The idea, Rockefeller explained, would be to send a referendum sponsored by Sen. Ed Murray (D-43, Seattle) to the voters that would modify I-1053 so that legislators could close tax loopholes with only a simple majority vote. Some of the individual bills to close loopholes—like those sponsored by Sen. Tracey Eide (D-30, Federal Way) and Sen. Jeanne Kohl-Welles (D-36, Seattle) dealing with chicken bedding and membership fees for golf and social clubs
—could potentially hinge on the passage of a companion referendum, the senator explained. When pressed for details, Rockefeller said some bills could pass with a simple majority individually and be sent to voters or they could be rolled into a single referendum package.

Much of the press conference centered on the need to make the current budget cuts felt by a broader swath of the state's citizens, not just low-income folks. "The senate budget is built on the premise of shared sacrifice in the distribution of cuts. But we haven't yet seen that sacrifice extended to other individuals who don't receive direct expenditures," Rockefeller explained. "We dont want to be prisoners to this sort of one way one-sided thinking."

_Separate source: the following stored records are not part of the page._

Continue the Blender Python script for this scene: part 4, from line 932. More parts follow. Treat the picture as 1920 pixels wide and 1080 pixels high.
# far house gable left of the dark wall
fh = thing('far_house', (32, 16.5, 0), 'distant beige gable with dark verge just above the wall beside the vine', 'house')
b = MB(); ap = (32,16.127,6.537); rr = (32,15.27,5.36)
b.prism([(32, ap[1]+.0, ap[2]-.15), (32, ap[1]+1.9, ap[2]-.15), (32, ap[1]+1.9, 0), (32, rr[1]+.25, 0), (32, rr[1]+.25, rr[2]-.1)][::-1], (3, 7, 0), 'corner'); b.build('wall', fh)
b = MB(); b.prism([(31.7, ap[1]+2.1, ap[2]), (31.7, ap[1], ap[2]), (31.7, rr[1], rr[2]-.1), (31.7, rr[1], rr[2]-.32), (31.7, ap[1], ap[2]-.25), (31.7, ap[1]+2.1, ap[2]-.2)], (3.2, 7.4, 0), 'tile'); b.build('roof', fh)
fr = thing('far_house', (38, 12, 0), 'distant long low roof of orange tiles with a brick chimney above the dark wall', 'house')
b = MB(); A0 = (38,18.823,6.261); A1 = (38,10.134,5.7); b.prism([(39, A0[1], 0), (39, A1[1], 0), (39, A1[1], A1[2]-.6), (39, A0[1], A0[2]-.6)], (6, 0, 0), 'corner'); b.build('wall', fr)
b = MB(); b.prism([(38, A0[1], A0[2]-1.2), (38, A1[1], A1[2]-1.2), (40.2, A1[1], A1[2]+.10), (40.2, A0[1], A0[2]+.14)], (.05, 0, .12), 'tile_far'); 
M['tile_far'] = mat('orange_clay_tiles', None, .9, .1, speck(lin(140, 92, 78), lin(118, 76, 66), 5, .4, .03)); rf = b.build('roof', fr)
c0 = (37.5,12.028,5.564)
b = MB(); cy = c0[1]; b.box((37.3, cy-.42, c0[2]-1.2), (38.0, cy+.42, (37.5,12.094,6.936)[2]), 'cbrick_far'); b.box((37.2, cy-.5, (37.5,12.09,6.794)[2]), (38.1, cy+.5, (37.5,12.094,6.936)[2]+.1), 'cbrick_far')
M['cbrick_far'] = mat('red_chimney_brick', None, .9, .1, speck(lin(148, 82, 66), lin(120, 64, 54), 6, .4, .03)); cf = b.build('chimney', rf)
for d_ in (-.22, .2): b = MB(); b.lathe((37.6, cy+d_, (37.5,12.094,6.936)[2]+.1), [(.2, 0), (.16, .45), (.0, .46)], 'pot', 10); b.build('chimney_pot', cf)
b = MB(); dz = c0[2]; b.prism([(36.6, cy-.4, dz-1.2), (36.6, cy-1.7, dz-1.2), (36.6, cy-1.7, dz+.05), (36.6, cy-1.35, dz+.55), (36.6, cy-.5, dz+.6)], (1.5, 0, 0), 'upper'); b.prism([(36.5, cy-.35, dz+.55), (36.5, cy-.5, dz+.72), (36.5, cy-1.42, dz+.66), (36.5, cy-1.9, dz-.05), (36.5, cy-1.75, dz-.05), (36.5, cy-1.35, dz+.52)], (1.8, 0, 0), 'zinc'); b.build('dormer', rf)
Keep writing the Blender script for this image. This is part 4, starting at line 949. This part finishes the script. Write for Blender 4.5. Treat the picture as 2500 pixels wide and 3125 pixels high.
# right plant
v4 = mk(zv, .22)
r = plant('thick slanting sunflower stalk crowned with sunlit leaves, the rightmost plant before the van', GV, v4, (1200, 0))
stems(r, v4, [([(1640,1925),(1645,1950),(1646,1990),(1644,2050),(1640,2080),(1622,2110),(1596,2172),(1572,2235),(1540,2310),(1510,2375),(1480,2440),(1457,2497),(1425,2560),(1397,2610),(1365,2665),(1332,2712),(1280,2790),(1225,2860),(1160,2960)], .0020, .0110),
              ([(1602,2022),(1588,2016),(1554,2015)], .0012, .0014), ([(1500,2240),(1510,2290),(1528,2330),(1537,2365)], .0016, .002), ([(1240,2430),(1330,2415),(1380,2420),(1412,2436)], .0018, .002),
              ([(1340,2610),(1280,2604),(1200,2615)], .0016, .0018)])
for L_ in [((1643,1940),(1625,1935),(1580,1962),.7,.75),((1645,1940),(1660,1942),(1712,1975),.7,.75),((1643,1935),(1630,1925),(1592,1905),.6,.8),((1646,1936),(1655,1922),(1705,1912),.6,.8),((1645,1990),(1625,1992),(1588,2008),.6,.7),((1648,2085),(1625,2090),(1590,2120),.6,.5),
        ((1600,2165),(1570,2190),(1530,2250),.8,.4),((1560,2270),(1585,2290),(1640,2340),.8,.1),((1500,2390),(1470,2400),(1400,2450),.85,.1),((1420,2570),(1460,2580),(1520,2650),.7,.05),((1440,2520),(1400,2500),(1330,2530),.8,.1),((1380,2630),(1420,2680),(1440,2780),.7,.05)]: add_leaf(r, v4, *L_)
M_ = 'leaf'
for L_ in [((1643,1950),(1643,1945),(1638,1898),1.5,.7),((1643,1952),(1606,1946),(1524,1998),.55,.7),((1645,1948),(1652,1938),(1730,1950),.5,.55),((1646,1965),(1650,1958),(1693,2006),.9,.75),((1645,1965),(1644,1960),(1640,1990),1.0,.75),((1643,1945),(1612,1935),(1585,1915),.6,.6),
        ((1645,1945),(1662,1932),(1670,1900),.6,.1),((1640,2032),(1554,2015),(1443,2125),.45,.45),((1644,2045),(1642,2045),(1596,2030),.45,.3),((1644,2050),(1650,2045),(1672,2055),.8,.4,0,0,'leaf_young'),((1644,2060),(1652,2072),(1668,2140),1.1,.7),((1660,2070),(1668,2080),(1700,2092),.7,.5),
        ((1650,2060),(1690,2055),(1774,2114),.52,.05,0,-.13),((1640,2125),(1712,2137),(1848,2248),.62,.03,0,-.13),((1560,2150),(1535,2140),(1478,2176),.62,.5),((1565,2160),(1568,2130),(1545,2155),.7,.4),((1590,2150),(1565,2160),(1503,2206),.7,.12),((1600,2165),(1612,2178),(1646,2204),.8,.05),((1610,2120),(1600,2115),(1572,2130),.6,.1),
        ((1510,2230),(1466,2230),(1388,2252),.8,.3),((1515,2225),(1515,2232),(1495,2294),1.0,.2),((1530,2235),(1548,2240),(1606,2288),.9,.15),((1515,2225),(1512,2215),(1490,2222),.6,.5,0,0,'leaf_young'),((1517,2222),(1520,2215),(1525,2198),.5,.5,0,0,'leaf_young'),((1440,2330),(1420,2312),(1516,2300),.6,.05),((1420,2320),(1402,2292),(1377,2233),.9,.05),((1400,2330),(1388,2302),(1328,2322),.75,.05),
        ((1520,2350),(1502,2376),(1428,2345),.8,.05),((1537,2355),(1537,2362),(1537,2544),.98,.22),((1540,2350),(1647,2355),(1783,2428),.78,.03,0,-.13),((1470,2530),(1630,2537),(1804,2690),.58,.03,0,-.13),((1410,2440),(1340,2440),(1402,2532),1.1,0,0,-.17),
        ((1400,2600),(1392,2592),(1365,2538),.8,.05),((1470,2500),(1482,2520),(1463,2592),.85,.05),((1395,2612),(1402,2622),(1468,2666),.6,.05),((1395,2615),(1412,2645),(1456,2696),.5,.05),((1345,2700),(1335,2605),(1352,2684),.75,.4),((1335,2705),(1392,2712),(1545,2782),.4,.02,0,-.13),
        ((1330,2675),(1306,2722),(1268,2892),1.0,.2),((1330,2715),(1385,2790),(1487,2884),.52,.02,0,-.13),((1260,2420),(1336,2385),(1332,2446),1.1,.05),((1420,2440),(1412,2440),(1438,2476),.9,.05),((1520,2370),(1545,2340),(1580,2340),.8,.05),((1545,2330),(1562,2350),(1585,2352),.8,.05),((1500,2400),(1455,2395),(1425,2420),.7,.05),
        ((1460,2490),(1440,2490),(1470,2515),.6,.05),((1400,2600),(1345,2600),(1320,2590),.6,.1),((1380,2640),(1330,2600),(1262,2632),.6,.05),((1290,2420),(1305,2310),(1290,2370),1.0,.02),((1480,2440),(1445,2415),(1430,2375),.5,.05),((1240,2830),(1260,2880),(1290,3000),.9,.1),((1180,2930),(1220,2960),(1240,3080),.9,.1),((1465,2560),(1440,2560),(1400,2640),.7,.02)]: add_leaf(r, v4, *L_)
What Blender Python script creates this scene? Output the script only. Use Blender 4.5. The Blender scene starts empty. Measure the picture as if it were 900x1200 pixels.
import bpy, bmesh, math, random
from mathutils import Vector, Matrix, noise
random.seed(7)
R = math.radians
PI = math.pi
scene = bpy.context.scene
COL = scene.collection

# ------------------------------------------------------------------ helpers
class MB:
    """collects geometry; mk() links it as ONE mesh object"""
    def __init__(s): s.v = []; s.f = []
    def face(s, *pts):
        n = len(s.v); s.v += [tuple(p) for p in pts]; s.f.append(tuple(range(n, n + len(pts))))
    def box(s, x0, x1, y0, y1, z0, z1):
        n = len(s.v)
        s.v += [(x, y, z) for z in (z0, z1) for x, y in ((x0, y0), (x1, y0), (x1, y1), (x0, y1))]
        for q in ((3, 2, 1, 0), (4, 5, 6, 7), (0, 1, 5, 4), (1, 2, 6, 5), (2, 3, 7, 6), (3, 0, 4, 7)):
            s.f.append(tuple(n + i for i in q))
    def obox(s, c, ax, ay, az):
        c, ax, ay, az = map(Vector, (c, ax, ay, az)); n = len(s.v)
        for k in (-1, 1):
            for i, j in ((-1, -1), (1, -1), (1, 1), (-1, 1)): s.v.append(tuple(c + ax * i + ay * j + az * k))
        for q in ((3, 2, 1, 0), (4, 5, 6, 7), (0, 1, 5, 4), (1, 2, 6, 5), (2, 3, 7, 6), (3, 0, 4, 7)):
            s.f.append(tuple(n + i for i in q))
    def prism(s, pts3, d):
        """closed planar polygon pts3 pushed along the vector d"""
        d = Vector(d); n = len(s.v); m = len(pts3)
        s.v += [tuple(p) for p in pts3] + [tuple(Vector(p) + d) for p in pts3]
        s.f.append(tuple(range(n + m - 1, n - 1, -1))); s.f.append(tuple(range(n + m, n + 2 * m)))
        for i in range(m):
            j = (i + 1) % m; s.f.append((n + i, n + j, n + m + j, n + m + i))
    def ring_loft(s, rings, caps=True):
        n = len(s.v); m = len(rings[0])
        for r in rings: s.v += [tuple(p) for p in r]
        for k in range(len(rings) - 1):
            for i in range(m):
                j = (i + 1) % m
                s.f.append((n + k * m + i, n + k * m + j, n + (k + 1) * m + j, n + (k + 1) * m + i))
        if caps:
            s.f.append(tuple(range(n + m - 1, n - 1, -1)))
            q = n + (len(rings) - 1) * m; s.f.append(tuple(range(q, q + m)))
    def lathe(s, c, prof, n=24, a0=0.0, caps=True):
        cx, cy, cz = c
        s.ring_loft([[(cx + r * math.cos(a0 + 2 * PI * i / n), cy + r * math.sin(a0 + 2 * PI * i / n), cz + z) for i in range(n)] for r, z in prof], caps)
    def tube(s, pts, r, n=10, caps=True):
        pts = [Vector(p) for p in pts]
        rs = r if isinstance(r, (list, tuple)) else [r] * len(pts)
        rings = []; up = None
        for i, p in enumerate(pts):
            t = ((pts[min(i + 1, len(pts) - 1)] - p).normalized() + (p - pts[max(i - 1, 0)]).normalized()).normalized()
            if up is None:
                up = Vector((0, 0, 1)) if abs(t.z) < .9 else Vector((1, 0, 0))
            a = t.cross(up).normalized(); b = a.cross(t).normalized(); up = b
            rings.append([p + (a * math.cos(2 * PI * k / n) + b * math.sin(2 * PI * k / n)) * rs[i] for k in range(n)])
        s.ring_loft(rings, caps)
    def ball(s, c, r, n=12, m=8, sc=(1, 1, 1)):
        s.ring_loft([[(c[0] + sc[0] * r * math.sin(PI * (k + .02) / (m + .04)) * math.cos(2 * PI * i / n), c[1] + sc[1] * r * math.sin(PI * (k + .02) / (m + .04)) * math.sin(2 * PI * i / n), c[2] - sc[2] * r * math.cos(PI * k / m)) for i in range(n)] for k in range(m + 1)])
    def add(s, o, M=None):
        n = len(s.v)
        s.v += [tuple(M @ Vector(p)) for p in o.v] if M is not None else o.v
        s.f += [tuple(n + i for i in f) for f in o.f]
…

Eide, who said she caries a book around containing $92 billion in tax exemptions, introduced her own bill to eliminate a tax exemption for chicken bedding. "We don't provide bedding for our children, yet we provide bedding for chickens," she argued, adding "when it comes to a time when we are looking at the health, welfare, and education of our children—I'm sorry, they outweigh the chickens."

The press conference also focused on the general process of reviewing tax expenditures, not just the individual loopholes. "Most are permanent, they're not reviewed," Kohl-Welles explained, noting Rep. Reuven Carlyle's (D-36, Queen Anne) bill in the house to put sunset dates on all tax expenditures. The senators reiterated the fact that even though a tax exemption may have made sense at the time of its creation, it requires just as much scrutiny as line items in the budget today.

In closing, Rockefeller reminded the public that "it is important to note that these proposals will not change our current all cuts budget, but they are a start for future revenue recovery."